- The Washington Times - Friday, June 26, 2009


Amid financial upheaval and a plethora of global crises, what issue kept members of Congress awake and debating until 2:30 a.m. last Thursday?

It wasn’t conflict in Pakistan, Iranian elections, or North Korean warmongering. It was an obscure $369 million clause in the defense budget that nevertheless holds enormous consequences for U.S. national security.

A $369 million price tag may not sound like much in today’s political landscape, but this tidy sum is enough to keep production lines open for the cutting-edge and controversial F-22 Raptor. Debate has been vigorous, but the F-22 line enjoys bipartisan support and the availability of reasonable, unobligated funding options in fiscal 2010 and the possibility of production in fiscal 2011. Congress and the president must take further steps to make sure this program keeps flying.

Defense Secretary Robert M. Gates has made a valiant effort to reform weapons acquisition and views the Raptor as one program that should be cut. To be sure, the pursuit of unneeded weapon programs truly hampers our ability to field the best possible national defense. Some cuts must be made, even difficult ones.

But Mr. Gates is woefully wrong about the F-22. The United States needs a fifth generation air superiority fighter capable of deterring conflict and defeating enemies, now and several decades into the future.

The continuing development of advanced fighters and proliferation of surface-to-air missile systems abroad is increasingly placing American air superiority in question. Adopting a strategic approach, one must recognize that American aerial platforms will encounter threats far more formidable than current ones. Existing fourth generation fighters from China and Russia can already challenge our legacy platforms. Their fifth generation aircraft will be even more formidable. Mobile SAM systems capable of engaging units hundreds of kilometers away will threaten our freedom of action. As evidenced in the recent war in Georgia, Russian S-400 SAM batteries could have denied access to every U.S. platform but the F-22.

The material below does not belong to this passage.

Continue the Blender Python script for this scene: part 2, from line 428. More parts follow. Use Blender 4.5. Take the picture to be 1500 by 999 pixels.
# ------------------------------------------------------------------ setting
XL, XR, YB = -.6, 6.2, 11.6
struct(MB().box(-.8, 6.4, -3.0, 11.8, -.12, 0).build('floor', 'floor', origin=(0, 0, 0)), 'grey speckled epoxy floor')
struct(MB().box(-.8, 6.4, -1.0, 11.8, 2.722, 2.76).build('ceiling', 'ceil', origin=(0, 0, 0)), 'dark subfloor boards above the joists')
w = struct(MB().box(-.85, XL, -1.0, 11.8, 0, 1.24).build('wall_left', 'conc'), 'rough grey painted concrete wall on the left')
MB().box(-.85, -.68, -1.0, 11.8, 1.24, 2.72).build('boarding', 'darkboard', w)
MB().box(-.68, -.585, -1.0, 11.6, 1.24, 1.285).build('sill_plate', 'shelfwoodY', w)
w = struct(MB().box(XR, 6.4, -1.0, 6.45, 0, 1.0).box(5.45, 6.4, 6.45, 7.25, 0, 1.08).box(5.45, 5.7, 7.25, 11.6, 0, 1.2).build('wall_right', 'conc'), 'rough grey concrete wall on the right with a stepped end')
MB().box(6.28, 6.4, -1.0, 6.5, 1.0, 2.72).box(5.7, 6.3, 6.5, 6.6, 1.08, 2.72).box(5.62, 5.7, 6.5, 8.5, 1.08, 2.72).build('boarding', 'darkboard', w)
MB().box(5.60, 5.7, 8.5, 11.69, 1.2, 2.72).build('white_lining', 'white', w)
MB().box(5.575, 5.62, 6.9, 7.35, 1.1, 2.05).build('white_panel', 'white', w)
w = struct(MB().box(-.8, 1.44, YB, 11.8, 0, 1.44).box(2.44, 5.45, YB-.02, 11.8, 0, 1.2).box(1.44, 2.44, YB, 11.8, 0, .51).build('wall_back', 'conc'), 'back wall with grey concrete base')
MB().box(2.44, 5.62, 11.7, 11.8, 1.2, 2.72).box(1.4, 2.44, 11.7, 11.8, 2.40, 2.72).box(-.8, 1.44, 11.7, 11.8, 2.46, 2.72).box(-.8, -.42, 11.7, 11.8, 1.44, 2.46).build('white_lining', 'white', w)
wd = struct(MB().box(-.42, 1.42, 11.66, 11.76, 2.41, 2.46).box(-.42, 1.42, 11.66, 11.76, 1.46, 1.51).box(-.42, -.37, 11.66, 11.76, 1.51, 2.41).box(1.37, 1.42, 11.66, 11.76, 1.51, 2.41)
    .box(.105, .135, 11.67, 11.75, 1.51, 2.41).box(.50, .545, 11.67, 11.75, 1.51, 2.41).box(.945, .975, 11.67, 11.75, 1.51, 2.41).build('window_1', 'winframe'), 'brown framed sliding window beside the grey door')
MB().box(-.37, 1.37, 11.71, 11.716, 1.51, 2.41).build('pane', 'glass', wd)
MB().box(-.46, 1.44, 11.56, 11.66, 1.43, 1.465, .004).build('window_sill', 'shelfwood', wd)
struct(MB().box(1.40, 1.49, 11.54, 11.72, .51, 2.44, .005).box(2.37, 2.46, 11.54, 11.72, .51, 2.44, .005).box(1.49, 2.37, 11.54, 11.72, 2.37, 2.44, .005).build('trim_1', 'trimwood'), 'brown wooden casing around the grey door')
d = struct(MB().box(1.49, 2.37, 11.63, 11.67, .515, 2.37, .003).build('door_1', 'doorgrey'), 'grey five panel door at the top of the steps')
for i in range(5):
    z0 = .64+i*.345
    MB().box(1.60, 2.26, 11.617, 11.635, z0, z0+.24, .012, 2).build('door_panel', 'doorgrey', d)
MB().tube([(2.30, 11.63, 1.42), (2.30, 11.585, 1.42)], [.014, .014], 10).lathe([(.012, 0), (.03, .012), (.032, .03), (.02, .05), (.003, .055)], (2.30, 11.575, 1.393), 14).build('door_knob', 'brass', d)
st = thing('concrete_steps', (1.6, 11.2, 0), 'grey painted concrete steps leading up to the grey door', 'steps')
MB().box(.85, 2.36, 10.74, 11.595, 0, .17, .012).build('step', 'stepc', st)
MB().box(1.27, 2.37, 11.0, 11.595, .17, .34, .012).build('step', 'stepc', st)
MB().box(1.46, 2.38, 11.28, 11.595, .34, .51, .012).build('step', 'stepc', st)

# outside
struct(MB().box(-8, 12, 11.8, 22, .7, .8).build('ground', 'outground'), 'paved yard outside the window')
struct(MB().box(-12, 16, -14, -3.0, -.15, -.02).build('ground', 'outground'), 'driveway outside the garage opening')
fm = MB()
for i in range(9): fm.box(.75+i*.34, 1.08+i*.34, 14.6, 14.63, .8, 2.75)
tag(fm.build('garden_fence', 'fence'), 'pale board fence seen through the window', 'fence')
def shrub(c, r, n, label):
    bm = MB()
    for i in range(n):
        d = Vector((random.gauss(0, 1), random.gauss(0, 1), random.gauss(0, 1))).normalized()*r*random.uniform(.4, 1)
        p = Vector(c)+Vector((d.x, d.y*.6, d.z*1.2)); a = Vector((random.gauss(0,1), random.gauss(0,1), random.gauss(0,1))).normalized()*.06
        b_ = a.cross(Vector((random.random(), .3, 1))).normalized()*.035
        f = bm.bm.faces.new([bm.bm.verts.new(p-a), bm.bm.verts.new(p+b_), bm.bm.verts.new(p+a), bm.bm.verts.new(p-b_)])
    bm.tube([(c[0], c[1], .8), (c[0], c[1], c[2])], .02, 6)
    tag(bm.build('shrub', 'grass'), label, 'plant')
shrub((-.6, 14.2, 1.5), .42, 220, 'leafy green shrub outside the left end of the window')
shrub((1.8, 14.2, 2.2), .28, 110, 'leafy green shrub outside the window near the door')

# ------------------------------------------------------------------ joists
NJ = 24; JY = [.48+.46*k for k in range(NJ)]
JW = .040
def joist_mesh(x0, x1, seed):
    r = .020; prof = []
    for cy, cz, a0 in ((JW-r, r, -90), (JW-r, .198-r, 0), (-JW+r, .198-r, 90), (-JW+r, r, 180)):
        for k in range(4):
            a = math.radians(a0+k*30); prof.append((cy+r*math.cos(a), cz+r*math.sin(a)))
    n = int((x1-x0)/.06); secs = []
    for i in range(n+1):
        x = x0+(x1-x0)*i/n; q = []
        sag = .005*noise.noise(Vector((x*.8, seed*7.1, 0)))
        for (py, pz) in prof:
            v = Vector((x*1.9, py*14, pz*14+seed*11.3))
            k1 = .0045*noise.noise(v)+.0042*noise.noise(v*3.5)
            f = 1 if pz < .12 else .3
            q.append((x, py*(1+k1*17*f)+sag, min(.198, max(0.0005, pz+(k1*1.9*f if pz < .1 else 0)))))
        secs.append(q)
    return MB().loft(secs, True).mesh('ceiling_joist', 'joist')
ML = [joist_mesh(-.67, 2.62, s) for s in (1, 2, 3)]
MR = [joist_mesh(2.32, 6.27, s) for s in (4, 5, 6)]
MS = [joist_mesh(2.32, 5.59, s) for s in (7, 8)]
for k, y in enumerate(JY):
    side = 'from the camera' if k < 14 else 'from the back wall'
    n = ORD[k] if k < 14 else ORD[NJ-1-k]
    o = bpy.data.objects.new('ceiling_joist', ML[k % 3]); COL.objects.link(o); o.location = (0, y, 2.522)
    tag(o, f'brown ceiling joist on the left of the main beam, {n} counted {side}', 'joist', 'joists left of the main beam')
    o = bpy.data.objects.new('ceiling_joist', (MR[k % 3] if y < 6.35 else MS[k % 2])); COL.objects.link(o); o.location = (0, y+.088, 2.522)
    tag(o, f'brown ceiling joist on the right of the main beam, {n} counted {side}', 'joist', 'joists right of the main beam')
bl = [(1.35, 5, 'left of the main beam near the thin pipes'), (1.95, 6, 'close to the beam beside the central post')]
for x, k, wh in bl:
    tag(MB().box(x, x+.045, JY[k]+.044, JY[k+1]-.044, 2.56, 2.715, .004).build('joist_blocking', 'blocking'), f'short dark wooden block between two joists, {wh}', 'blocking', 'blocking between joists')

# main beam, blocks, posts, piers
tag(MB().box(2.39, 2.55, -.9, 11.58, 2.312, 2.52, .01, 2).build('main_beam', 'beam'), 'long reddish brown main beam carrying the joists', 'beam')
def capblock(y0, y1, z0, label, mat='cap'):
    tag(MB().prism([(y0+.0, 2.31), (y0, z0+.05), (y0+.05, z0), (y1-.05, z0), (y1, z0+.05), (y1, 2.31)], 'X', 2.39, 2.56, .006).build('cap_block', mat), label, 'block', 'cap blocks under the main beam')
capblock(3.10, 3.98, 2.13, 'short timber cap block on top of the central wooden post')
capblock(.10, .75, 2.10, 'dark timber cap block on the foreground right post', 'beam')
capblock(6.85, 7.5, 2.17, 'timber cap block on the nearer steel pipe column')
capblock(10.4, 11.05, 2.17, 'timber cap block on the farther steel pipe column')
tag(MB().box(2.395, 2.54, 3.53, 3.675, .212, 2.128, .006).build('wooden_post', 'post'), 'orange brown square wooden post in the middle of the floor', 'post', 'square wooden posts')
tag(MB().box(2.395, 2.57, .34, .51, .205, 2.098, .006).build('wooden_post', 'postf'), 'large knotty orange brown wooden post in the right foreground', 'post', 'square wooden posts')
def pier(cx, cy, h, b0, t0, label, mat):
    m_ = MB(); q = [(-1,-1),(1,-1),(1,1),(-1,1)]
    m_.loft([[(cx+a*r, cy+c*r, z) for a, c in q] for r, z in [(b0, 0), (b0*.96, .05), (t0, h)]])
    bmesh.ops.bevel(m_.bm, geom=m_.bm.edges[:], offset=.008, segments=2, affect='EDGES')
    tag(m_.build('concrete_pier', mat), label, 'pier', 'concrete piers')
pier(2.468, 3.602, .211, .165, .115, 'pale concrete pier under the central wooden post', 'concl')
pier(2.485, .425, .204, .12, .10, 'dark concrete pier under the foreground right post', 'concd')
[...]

As the Air Force’s aircraft continue to age, our fighter fleet will shrink, possibly to the point at which we could easily be outnumbered. Josef Stalin’s old adage of “quantity has a quality of its own” does, indeed, apply. When confronted with a numerically larger and well-trained force, American pilots will need not only superior aircraft but also sufficient numbers of them to triumph. Mr. Gates should heed the analysis of numerous Department of Defense and nondepartmental experts, whose reports have outlined the realistic requirements of continued air superiority. Chief of Staff of the Air Force Norton A. Schwartz testified that the military requirement is 243 F-22s. John Stillion and Scott Perdue of Rand have pointed out that both additional forward bases and more F-22s are needed. Head of the Air Combat Command Gen. John Corley stated, “a fleet of 187 F-22s puts execution of our current national military strategy at a high risk in the near- to midterm.” The long-term outlook may be even more perilous.

After years of unquestioned U.S. air superiority, it is easy to forget how much combat operations depend on airspace control. Raptor critics often cite the fact that the F-22 has found no combat role in Iraq or Afghanistan.

While true, it would be a mistake to assume that all future adversaries will be low-tech and poorly trained. Without enough of the right fighters, airspace control could be impossible to achieve in future contingencies.

Critics contend that increased production of the F-35 Joint Strike Fighter will compensate for a smaller fleet of F-22s. Yes, accelerated production of the F-35 is necessary for both the United States and our friends abroad.

However, Mr. Gates has stoked adversarial competition between the two aircraft, ignoring the fact that they are fundamentally different. Although the F-35 will excel in an air-to-ground role, its flight, stealth and missile load-out characteristics are significantly inferior to the F-22. U.S. air power will only succeed through the combined capabilities of a sufficient number of both F-22s and F-35s. Originally the Air Force called for 750 F-22s. That number was reduced to 381, then 243. Will it be cut even further to 187?

As we continue operations in Iraq and Afghanistan, we must remember that in a globalizing world, the future of conflict may be very different from the present. But air power, essential for all other forms of power, must remain a central element of U.S. security strategy. Neither the F-35 nor future unmanned fighters can ensure U.S. air superiority over the next 15 years. For this reason, the F-22 is crucial. Congress must act to save it.

Timothy Walton and Randal Drew are Carroll Fellows at the Walsh School of Foreign Service, Georgetown University.